Exercise for the reader: repeat the above calculations using any renewable source of electricity you care to use: wind, solar, biomass (Just how big of a cow poop pile do you need to generate 3,386 billion kilowatts? And whose back yard do you plan on putting all that poop into? I also think someone got seriously confused on units as I doubt some farmer is producing 3 megawatt hours a day from a pile of cow shit. That's the output of a fair-sized nuke plant every month.), tidal, deep ocean currents, whatever you want in whatever combination.
Go!
OK; I've had some sleep, so now I can finish what I was going to say. I probably shouldn't blog at 3am. I've also made some minor corrections and completed a couple sentences that I finished in my brain, but my fingers didn't get the memo.
Anytime you see a list of sources for electricity, coal is king by a large margin, followed by natural gas, nuclear, hydro, etc. Down at the bottom of the list, you will find 2.5-3% from renewable sources. And even that is being generous when you consider that the Department of Energy considers burning garbage to be a renewable source of electricity, which, in a way, it is. But when people think of clean renewable energy, burning trash isn't the first thing that leaps to mind. Unfortunately, that makes up the bulk of renewables; wind and solar contribute only a fraction of a percent of all electricity. Even taking on a much smaller task, say replacing all the electricity generated by petroleum (less than 2% or 61.558 gigawatt-hours) would be a monumental task.

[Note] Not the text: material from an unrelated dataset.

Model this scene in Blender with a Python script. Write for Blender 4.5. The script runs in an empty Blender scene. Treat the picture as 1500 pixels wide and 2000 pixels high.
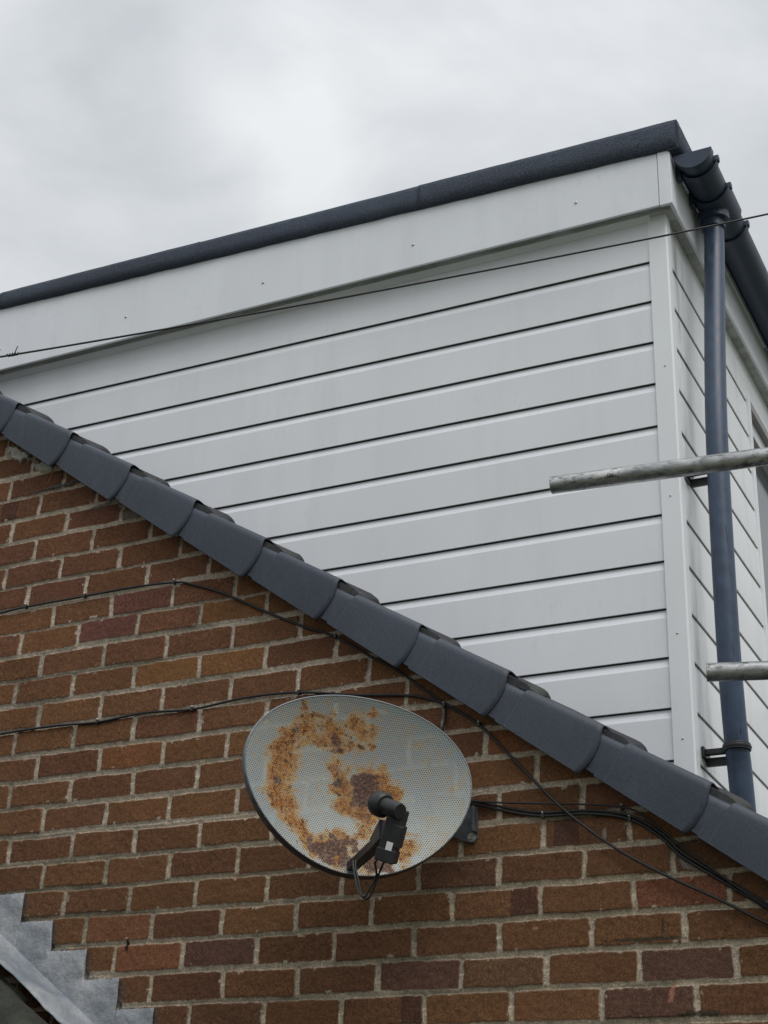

Of course, if we concern ourselves with just eliminating CO2, we can follow the example of the French and revive the moribund nuclear industry. But if there is one thing the greenies hate more than coal, it's nuclear. And, as we have seen from the King Green himself, Al Gore, it isn't about accomplishing anything; it's about getting your mug in front of the TV camera and trying to meddle in other people's lives, all the while congratulating yourself on how superior you are to the rest of the human race.